EXERCISE BRIEF
The material below holds a span beginning at the line with "Build this scene" and ending at the line with "scn.camera = co". Quote that span exactly, both ends included, and only that span.

Entries with scene source code:
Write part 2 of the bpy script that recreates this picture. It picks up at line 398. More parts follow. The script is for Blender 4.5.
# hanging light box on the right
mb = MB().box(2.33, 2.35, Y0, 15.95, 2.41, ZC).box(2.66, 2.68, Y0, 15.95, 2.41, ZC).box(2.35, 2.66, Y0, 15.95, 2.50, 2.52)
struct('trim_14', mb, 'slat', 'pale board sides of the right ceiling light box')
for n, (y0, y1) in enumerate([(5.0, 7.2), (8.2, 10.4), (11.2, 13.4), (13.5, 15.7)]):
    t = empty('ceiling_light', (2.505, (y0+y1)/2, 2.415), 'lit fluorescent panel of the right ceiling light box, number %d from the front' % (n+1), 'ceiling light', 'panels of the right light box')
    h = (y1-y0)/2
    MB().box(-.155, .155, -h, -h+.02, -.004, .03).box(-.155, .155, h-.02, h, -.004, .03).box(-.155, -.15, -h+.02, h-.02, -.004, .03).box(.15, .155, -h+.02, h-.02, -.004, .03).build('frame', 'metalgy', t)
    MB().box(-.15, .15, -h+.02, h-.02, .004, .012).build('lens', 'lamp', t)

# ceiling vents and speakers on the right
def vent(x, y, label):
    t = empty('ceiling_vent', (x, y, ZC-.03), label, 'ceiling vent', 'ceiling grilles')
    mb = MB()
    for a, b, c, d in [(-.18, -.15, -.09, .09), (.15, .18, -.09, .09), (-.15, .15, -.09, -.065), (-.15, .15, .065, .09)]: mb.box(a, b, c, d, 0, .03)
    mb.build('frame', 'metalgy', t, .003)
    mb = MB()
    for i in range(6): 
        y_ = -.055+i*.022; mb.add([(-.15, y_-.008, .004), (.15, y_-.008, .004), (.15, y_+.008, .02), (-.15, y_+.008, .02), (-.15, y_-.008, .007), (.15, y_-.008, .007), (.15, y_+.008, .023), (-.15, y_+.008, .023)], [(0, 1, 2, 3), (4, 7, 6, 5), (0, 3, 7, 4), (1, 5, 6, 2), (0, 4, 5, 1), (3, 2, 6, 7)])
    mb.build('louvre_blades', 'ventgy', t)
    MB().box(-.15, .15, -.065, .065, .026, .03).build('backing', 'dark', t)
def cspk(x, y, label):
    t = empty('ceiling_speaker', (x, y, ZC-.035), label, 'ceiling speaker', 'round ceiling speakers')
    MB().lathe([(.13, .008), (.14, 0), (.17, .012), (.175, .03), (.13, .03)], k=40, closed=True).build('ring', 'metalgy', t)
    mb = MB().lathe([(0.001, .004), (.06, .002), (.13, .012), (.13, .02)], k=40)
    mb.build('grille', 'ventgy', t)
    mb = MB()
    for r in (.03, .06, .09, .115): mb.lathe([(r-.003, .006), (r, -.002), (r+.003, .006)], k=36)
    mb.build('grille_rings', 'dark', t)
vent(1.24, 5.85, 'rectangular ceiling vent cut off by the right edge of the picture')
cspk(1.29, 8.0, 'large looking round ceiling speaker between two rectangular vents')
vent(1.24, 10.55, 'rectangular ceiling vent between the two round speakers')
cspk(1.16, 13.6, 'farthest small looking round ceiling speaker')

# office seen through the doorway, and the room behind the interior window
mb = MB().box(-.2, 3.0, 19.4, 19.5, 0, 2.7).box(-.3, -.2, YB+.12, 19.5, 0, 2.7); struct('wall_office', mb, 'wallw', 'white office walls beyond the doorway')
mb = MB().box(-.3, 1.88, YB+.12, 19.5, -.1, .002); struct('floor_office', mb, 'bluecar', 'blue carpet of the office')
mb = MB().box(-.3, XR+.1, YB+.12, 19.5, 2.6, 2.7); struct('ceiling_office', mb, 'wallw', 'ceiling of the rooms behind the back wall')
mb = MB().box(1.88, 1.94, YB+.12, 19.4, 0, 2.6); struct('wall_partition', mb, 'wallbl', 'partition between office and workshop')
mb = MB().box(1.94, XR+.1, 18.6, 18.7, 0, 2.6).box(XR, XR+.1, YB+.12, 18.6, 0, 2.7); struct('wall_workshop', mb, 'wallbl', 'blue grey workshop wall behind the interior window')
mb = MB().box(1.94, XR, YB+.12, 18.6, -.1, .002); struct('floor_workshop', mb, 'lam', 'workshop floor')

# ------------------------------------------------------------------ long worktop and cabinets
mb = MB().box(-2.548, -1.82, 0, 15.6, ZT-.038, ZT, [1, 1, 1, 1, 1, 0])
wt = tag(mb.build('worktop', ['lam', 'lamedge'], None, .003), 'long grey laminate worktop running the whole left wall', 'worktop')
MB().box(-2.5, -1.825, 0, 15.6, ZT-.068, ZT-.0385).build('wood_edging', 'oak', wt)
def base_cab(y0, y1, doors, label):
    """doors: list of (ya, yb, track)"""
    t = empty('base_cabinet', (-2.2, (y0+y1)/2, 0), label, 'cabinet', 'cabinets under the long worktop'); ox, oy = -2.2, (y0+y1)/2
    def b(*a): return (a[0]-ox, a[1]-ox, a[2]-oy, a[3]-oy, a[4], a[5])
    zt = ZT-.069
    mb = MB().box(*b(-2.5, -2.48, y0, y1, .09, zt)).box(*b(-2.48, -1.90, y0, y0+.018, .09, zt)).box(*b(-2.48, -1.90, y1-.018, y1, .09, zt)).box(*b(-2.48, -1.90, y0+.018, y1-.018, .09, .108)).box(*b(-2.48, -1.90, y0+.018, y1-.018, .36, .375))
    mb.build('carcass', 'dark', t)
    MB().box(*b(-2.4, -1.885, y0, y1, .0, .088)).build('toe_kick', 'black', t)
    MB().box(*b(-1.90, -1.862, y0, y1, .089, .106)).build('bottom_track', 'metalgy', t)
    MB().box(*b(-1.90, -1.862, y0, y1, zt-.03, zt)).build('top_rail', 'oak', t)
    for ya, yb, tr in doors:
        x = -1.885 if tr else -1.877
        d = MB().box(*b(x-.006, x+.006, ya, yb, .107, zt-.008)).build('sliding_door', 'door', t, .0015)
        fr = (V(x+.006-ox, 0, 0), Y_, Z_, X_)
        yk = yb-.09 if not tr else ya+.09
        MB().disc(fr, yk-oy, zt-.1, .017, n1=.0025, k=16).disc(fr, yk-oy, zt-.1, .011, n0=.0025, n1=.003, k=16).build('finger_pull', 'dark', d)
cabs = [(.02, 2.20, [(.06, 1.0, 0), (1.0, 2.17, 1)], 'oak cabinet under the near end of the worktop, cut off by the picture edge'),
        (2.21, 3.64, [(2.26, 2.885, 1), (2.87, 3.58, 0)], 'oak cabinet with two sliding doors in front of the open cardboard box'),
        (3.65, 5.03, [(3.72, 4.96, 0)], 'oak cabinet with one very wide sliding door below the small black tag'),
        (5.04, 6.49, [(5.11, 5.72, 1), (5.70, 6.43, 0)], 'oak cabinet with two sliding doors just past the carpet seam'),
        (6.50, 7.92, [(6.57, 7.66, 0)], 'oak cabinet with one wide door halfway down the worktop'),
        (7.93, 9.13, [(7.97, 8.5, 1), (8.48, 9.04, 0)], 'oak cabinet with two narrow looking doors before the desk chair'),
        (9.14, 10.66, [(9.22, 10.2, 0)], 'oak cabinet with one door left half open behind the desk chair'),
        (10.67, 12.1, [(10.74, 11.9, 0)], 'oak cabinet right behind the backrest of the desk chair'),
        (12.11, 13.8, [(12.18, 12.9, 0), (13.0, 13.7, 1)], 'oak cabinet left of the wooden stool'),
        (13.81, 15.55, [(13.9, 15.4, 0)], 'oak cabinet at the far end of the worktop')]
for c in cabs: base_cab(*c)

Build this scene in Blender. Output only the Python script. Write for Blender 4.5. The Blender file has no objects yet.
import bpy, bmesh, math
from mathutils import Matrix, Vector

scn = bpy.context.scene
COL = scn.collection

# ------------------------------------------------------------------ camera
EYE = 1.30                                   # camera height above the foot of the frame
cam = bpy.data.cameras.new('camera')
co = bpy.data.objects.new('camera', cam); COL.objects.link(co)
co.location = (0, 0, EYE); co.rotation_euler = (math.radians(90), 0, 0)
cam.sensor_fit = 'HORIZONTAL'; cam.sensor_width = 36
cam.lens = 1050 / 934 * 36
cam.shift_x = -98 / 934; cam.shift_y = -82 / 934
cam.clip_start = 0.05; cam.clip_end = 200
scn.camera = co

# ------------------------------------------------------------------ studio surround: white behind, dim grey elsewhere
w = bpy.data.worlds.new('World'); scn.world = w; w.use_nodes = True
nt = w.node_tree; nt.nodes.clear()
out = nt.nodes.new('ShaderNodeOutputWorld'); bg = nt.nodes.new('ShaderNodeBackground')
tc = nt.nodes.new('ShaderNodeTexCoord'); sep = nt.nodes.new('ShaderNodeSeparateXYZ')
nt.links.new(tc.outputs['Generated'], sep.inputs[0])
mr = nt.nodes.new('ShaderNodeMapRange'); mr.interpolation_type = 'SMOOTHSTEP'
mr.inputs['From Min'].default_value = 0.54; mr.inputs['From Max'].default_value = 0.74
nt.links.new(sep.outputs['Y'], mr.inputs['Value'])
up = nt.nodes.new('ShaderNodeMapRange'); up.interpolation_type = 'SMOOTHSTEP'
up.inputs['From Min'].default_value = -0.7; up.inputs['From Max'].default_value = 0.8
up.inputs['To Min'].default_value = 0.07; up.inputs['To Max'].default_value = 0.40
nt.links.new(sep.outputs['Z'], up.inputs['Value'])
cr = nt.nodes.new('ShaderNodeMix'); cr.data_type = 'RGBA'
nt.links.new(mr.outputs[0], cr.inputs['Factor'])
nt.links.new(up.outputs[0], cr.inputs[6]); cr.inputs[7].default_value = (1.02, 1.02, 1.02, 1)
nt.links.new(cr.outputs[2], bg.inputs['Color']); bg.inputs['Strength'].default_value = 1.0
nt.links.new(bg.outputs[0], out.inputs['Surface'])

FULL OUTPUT
Build this scene in Blender. Output only the Python script. Write for Blender 4.5. The Blender file has no objects yet.
import bpy, bmesh, math
from mathutils import Matrix, Vector

scn = bpy.context.scene
COL = scn.collection

# ------------------------------------------------------------------ camera
EYE = 1.30                                   # camera height above the foot of the frame
cam = bpy.data.cameras.new('camera')
co = bpy.data.objects.new('camera', cam); COL.objects.link(co)
co.location = (0, 0, EYE); co.rotation_euler = (math.radians(90), 0, 0)
cam.sensor_fit = 'HORIZONTAL'; cam.sensor_width = 36
cam.lens = 1050 / 934 * 36
cam.shift_x = -98 / 934; cam.shift_y = -82 / 934
cam.clip_start = 0.05; cam.clip_end = 200
scn.camera = co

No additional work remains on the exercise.